A single one-ton Mitsubishi mini-split is sufficient to heat and…
Actual Performance
We had an extreme test of the heating performance on some sub-zero days in January. The one-ton heat pump was designed to maintain a 65-degree F setpoint down to 5 degrees F ambient. It did so until 0 degrees F with no occupants or activity in the house over a weekend, but slipped a few degrees when the temperature plunged to -10 degrees F. When occupied, we expect that this home will maintain setpoint even below zero due to heat generated by occupants, lights, and appliances. Summer cooling performance is easier; the one-ton heat pump has double the capacity needed to meet the calculated load on a design cooling day. The only question that remains is how well our Ruck circulating fans will move cool air around the house next summer.

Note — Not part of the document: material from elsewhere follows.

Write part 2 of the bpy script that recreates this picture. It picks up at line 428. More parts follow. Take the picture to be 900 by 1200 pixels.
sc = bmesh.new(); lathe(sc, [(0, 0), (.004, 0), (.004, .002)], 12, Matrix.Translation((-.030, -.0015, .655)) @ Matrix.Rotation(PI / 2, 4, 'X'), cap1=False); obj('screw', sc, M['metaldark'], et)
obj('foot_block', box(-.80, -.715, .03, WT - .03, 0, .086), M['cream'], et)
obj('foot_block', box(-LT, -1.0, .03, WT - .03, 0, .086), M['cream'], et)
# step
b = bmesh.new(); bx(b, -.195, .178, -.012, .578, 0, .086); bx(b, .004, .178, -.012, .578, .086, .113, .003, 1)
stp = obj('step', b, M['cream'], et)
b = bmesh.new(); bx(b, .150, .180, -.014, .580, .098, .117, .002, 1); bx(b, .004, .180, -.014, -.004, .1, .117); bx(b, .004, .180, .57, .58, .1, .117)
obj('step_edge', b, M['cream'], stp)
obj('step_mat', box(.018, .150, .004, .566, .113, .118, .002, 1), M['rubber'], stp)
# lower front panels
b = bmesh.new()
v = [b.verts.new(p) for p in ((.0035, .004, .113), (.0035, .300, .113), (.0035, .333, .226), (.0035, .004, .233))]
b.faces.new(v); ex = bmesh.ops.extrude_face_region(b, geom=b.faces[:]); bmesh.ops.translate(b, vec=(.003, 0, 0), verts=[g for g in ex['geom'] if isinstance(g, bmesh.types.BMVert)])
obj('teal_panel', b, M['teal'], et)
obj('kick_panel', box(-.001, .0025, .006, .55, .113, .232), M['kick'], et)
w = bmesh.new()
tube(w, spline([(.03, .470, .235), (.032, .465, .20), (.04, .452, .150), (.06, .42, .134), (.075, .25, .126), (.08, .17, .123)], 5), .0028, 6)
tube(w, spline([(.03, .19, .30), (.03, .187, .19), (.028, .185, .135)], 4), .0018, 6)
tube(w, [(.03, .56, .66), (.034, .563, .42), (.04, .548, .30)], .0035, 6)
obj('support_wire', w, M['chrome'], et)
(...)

The PV array performance has been good; Snow slides off much sooner than it does on the east/west facing arrays on my own home’s 8/12 shingled roof. After some cloudy, snow-covered, zero-performance days in January, the sunnier days in February have produced the power needed to run the house. We anticipate that the array will overproduce consistently in the April through September months. With the underproduction in dreary December and January months, we expect the owner to be operationally net zero on balance, with a small residual bill (because in Michigan, we sell extra power to the utility at half price in the summer and buy at full price in winter).
Enhanced Envelope
If there’s one clear takeaway from this project, it’s that the building envelope enables everything else. The level of performance in the walls and roof allowed me to use very small mechanical systems and create a very comfortable house free of any cold spots or condensation. At the same time, every decision—framing, air-sealing, insulation, and mechanical layout—had more implications than I initially expected. The next one will be easier!